In People v Mendez, on the other hand, the conviction for first degree robbery cannot be sustained. Concededly, this defendant made no display during the robbery indicating that he had a firearm. What the People rely on is the fact that the man on the stoop had his hand under his shirt and that the defendant told him not to take out the gun.

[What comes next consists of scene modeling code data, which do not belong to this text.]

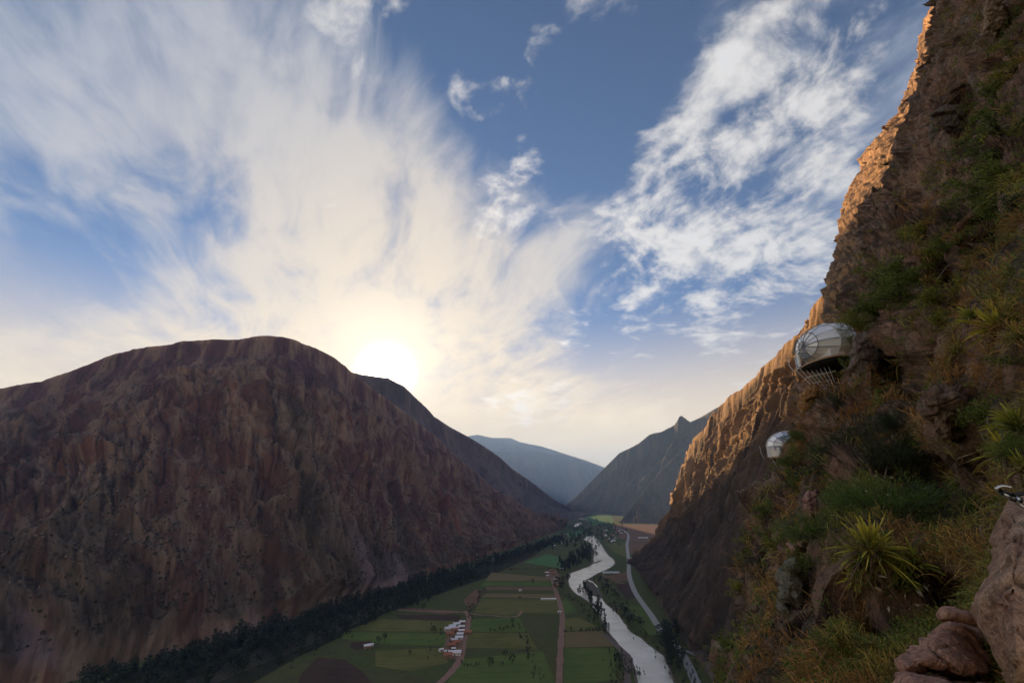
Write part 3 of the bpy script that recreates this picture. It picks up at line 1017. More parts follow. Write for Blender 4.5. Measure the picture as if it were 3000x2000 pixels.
def join(parts):
    V, F, C, M, off = [], [], [], [], 0
    for k, (v_, f, c) in enumerate(parts):
        V.append(v_)
        F.append(f + off)
        C.append(c)
        M.append(np.full(len(f), k, np.int32))
        off += len(v_)
    return np.concatenate(V), np.concatenate(F), np.concatenate(C), np.concatenate(M)


def tube(path, rad, sides=6):
    path = np.asarray(path, float)
    n_ = len(path)
    rad = np.broadcast_to(np.asarray(rad, float), (n_,))
    tg = unit(np.gradient(path, axis=0))
    ref = np.array([0, 0, 1.0]) if abs(tg[0, 2]) < .9 else np.array([1.0, 0, 0])
    a = unit(np.cross(tg, ref))
    b_ = np.cross(tg, a)
    th = np.arange(sides) / sides * 2 * math.pi
    V = path[:, None] + rad[:, None, None] * (np.cos(th)[None, :, None] * a[:, None] + np.sin(th)[None, :, None] * b_[:, None])
    i = np.arange(n_ - 1)[:, None] * sides
    j = np.arange(sides)[None]
    F = np.stack([i + j, i + (j + 1) % sides, i + sides + (j + 1) % sides, i + sides + j], -1).reshape(-1, 4)
    return V.reshape(-1, 3), F


def tubes(list_):
    V, F, off = [], [], 0
    for p, r, s_ in list_:
        v_, f = tube(p, r, s_)
        V.append(v_)
        F.append(f + off)
        off += len(v_)
    return np.concatenate(V), np.concatenate(F)


m_bark = flat_mat('bark', (.07, .05, .035), (.12, .09, .065), 6.0)

# ------------------------------------------------------------------ valley trees
m_tree_d = leaf_mat('tree_leaf_dark', (.012, .02, .010), (.03, .042, .016), .15)
m_tree_g = leaf_mat('tree_leaf_green', (.02, .032, .012), (.05, .065, .022), .2)


def tree_meshes(kind, seed):
    rng = np.random.default_rng(seed)
    h = 1.0
    trunk = tube([(0, 0, 0), (.01, .005, .3), (0, .01, .62), (.005, 0, .9)], [.032, .024, .015, .005], 6)
    n_ = 420
    if kind == 'tall':
        cl = rng.uniform(0, 1, (26, 3))
        z = .2 + .8 * cl[:, 0]
        r = .17 * np.sin(np.pi * np.clip((z - .08) / .95, 0, 1)) ** .7
        th = cl[:, 1] * 6.28
        cen = np.stack([r * np.cos(th) * cl[:, 2] ** .5, r * np.sin(th) * cl[:, 2] ** .5, z], -1)
        sp = .055
    else:
        cen = rng.normal(size=(22, 3))
        cen = unit(cen) * rng.uniform(.3, 1, (22, 1)) ** .5 * np.array([.34, .34, .3]) + np.array([0, 0, .62])
        sp = .09
    idx = rng.integers(0, len(cen), n_)
    off = unit(rng.normal(size=(n_, 3))) * sp * rng.uniform(.5, 1.15, (n_, 1))
    c = cen[idx] + off
    V, F, C = leaves(c, off + rng.normal(size=(n_, 3)) * .03 + (0, 0, .02), rng.uniform(.045, .09, n_), rng.uniform(.03, .055, n_), rng.uniform(0, 1, n_), rng)
    return trunk, (V, F, C)


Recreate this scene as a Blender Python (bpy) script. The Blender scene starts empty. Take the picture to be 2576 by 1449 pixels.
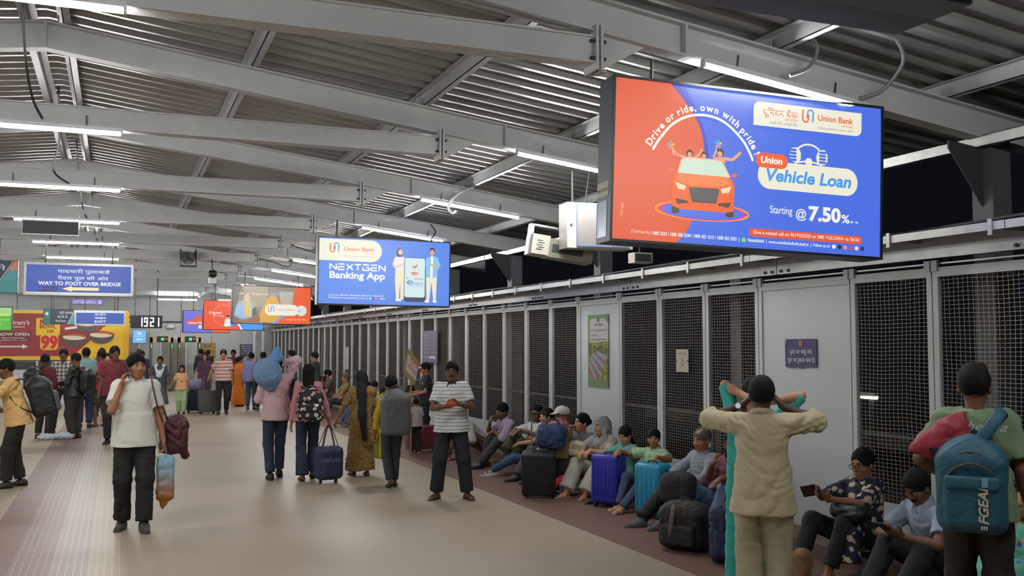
import bpy, bmesh, math, random
import numpy as np
from mathutils import Vector, Matrix
random.seed(7); np.random.seed(7)
SC = bpy.context.scene
COL = SC.collection
R = math.radians
PI = math.pi

# ---------------------------------------------------------------- camera, world, exposure
cam = bpy.data.cameras.new('camera'); cam.sensor_width = 36; cam.lens = 2450 / 2576 * 36
cam.clip_start = 0.05; cam.clip_end = 400
cam_o = bpy.data.objects.new('camera', cam); COL.objects.link(cam_o)
cam_o.location = (0, 0, 1.85); cam_o.rotation_euler = (R(90 + 3.305), 0, R(-22.07))
SC.camera = cam_o
SC.view_settings.view_transform = 'Standard'; SC.view_settings.look = 'None'
SC.view_settings.exposure = 0.0; SC.view_settings.gamma = 1; SC.view_settings.use_curve_mapping = False
SC.cycles.use_denoising = True; SC.cycles.use_adaptive_sampling = True; SC.cycles.adaptive_threshold = .04
SC.cycles.max_bounces = 5; SC.cycles.diffuse_bounces = 3; SC.cycles.glossy_bounces = 2; SC.cycles.use_light_tree = False
SC.cycles.caustics_reflective = False; SC.cycles.caustics_refractive = False
SC.cycles.sample_clamp_indirect = 8.0
world = bpy.data.worlds.new('night'); SC.world = world; world.use_nodes = True
world.node_tree.nodes['Background'].inputs[0].default_value = (0.35, 0.42, 0.6, 1)
world.node_tree.nodes['Background'].inputs[1].default_value = 0.010
TUBE_POWER = 245.0            # radiance of the LED tubes, the place's own light

# ---------------------------------------------------------------- materials
def lin(c):
    if isinstance(c, str):
        c = c.lstrip('#'); c = [int(c[i:i + 2], 16) / 255 for i in (0, 2, 4)]
        c = [x / 12.92 if x <= .04045 else ((x + .055) / 1.055) ** 2.4 for x in c]
    return (c[0], c[1], c[2], 1)
_M = {}
class NT:
    def __init__(s, m): s.t = m.node_tree; s.n = s.t.nodes
    def new(s, k, **kw):
        n = s.n.new(k)
        for a, v in kw.items(): setattr(n, a, v)
        return n
    def ln(s, a, b): s.t.links.new(a, b)
    def math(s, op, a, b=0.0, clamp=False):
        n = s.new('ShaderNodeMath', operation=op); n.use_clamp = clamp
        for i, v in enumerate((a, b)):
            if isinstance(v, (int, float)): n.inputs[i].default_value = v
            else: s.ln(v, n.inputs[i])
        return n.outputs[0]
    def mix(s, f, a, b, bt='MIX'):
        n = s.new('ShaderNodeMix', data_type='RGBA', blend_type=bt)
        for sock, v in ((n.inputs[0], f), (n.inputs[6], a), (n.inputs[7], b)):
            if isinstance(v, (int, float)): sock.default_value = v
            elif isinstance(v, tuple): sock.default_value = v
            else: s.ln(v, sock)
        return n.outputs[2]
    def noise(s, co, sc, det=3, rough=.5):
        n = s.new('ShaderNodeTexNoise'); n.inputs['Scale'].default_value = sc
        n.inputs['Detail'].default_value = det; n.inputs['Roughness'].default_value = rough
        if co is not None: s.ln(co, n.inputs['Vector'])
        return n.outputs[0]
def mat(name, c, c2=None, pat=None, sc=10.0, duty=.5, rough=.75, metal=0.0, var=.12, vsc=6.0, bump=0.0, bsc=40.0, spec=.5, c3=None, ang=0):
    if name in _M: return _M[name]
    m = bpy.data.materials.new(name); m.use_nodes = True; T = NT(m)
    b = T.n['Principled BSDF']; b.inputs['Roughness'].default_value = rough; b.inputs['Metallic'].default_value = metal
    b.inputs['Specular IOR Level'].default_value = spec
    tc = T.new('ShaderNodeTexCoord').outputs['Object']
    col = lin(c)
    if pat:
        sp = T.new('ShaderNodeSeparateXYZ'); T.ln(tc, sp.inputs[0]); X, Y, Z = sp.outputs
        if pat in ('sz', 'sx', 'sy'):
            f = T.math('LESS_THAN', T.math('FRACT', T.math('MULTIPLY', {'sz': Z, 'sx': X, 'sy': Y}[pat], sc)), duty)
            col = T.mix(f, lin(c), lin(c2))
        elif pat == 'sa':       # stripes around the body
            a = T.math('ARCTAN2', X, Y)
            f = T.math('LESS_THAN', T.math('FRACT', T.math('MULTIPLY', a, sc)), duty)
            col = T.mix(f, lin(c), lin(c2))
        elif pat == 'plaid':
            f1 = T.math('LESS_THAN', T.math('FRACT', T.math('MULTIPLY', Z, sc)), duty)
            f2 = T.math('LESS_THAN', T.math('FRACT', T.math('MULTIPLY', X, sc)), duty)
            col = T.mix(T.math('MULTIPLY', T.math('ADD', f1, f2), .5), lin(c), lin(c2))
        elif pat == 'flower':   # five-petalled blooms scattered on the cloth
            v = T.new('ShaderNodeTexVoronoi'); v.inputs['Scale'].default_value = sc; T.ln(tc, v.inputs['Vector'])
            nz = T.math('MULTIPLY', T.math('SUBTRACT', T.noise(tc, sc * 2.2, 2), .5), .55)
            d = T.math('ADD', v.outputs['Distance'], nz)
            f = T.math('LESS_THAN', d, duty)
            pc = T.mix(T.math('GREATER_THAN', T.noise(tc, sc * .6, 1), .5), lin(c2), lin(c3 or c2))
            col = T.mix(f, lin(c), pc)
            if c3: col = T.mix(T.math('LESS_THAN', v.outputs['Distance'], .12), col, lin('#3a2a22'))
        elif pat == 'blotch':
            f = T.math('GREATER_THAN', T.noise(tc, sc, 4, .6), duty)
            col = T.mix(f, lin(c), lin(c2))
        elif pat == 'grad':     # printed colour running up the thing
            f = T.math('ADD', T.math('MULTIPLY', Z, sc), duty, True)
            f = T.math('ADD', f, T.math('MULTIPLY', T.math('SUBTRACT', T.noise(tc, 14, 3), .5), .5), True)
            col = T.mix(f, lin(c), lin(c2))
    if var:
        nz = T.noise(tc, vsc, 4, .6)
        g = T.math('ADD', T.math('MULTIPLY', nz, 2 * var), 1 - var)
        cc = T.new('ShaderNodeCombineColor')
        for i in range(3): T.ln(g, cc.inputs[i])
        col = T.mix(1.0, col, cc.outputs[0], 'MULTIPLY')
    if isinstance(col, tuple): b.inputs['Base Color'].default_value = col
    else: T.ln(col, b.inputs['Base Color'])
    if bump:
        bn = T.new('ShaderNodeBump'); bn.inputs['Strength'].default_value = bump; bn.inputs['Distance'].default_value = .01 if bsc > 20 else .035
        T.ln(T.noise(tc, bsc, 3), bn.inputs['Height']); T.ln(bn.outputs[0], b.inputs['Normal'])
    _M[name] = m
    return m
def glow(name, c, e=1.0):
    if name in _M: return _M[name]
    m = bpy.data.materials.new(name); m.use_nodes = True; b = m.node_tree.nodes['Principled BSDF']
    b.inputs['Base Color'].default_value = lin('#101010'); b.inputs['Roughness'].default_value = .4
    b.inputs['Emission Color'].default_value = lin(c); b.inputs['Emission Strength'].default_value = e
    m.cycles.emission_sampling = 'FRONT' if e > 20 else 'NONE'
    _M[name] = m
    return m

# ---------------------------------------------------------------- object helpers
def link(name, me, m=None, parent=None, loc=None, rot=None):
    o = bpy.data.objects.new(name, me); COL.objects.link(o)
    if m is not None and me is not None and not me.materials: me.materials.append(m)
    if parent is not None: o.parent = parent
    if loc is not None: o.location = loc
    if rot is not None: o.rotation_euler = rot
    return o
def empty(name, loc=(0, 0, 0), rot=(0, 0, 0), parent=None):
    o = bpy.data.objects.new(name, None); COL.objects.link(o); o.location = loc; o.rotation_euler = rot
    o.empty_display_size = .1
    if parent is not None: o.parent = parent
    return o
def tag(o, label, cat, group=None):
    o['label'] = label; o['category'] = cat
    if group: o['group'] = group
    return o
def pydata(name, vs, fs, smooth=False):
    me = bpy.data.meshes.new(name); me.from_pydata([tuple(v) for v in vs], [], [tuple(f) for f in fs]); me.update()
    if smooth: me.polygons.foreach_set('use_smooth', [True] * len(me.polygons))
    return me
BOXF = [(0, 3, 2, 1), (4, 5, 6, 7), (0, 1, 5, 4), (1, 2, 6, 5), (2, 3, 7, 6), (3, 0, 4, 7)]
def boxv(lo, hi):
    (a, b, c), (d, e, f) = lo, hi
    return [(a, b, c), (d, b, c), (d, e, c), (a, e, c), (a, b, f), (d, b, f), (d, e, f), (a, e, f)]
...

A defendant may be held liable for the acts of "another participant” who displays what appears to be a firearm during the robbery (Penal Law § 160.10 [2]; § 160.15 [4]). Here, however, the man on the stoop did not actively participate in the robbery, nor did he display a weapon or take any action indicating that he had one. On the contrary, throughout the robbery he simply sat on the stoop with his hand under his shirt, literally on the sidelines, immobile, inconspicuous and indifferent. Although his actions, more accurately viewed as inaction, indicate that he had no intention of interfering with *223the defendant, something more is required before he can be said to have also participated in the robbery and displayed what appeared to be a weapon, conspicuously and consciously. It is obvious that the defendant intended his reference to the man on the stoop to create the impression in the mind of the victim that the man was armed, and that the victim interpreted this as a threat. However, as noted, a mere threat without some display is insufficient to establish robbery in the first degree. Thus, the evidence only establishes that the defendant committed a forceable taking, and the conviction should be reduced to robbery in the third degree (Penal Law § 160.05) as the defendant contends.
Accordingly, in People v Lopez, the order of the Appellate Division should be affirmed. In People v Mendez, the order of the Appellate Division should be modified by reducing the conviction from robbery in the first degree to robbery in the third degree and the defendant should be resentenced (CPL 470.15 [2] [a]; 470.20 [4]; 470.40 [1]).
. In response to the dissenters’ discussion of subdivision (3), which is not in issue here, we would simply note that it is an open question in this court as to whether a gun would have to be loaded and operable to be considered a dangerous instrument under that subdivision. In People v Pena (50 NY2d 400), we affirmed a conviction where the defendant gestured and threatened to shoot, but the only dangerous instrument he was found to possess was a knife. In People v Holmes, (71 AD2d 904, affd 52 NY2d 976), where the defendant threatened to shoot but there was no proof that the gun was operable, the Appellate Division reversed the conviction and the only issue considered on the appeal to this court was the corrective action. In People v Colavito (126 AD2d 554, affd 70 NY2d 996), the Appellate Division affirmed a conviction where there was no proof that the gun was operable noting that the gun could have been used as a club, and we affirmed after concluding that the issue had not been preserved for our review.
. We note that robbery in the second degree is the appropriate offense when, in fact, the defendant has simply used his hand to create the impression he is armed with a gun (see, People v Knowles, 79 AD2d 116; cf., People v Gilliard, 72 NY2d 877). However, the burden is on the defendant to prove this as an affirmative defense at trial (People v Gilliard, supra).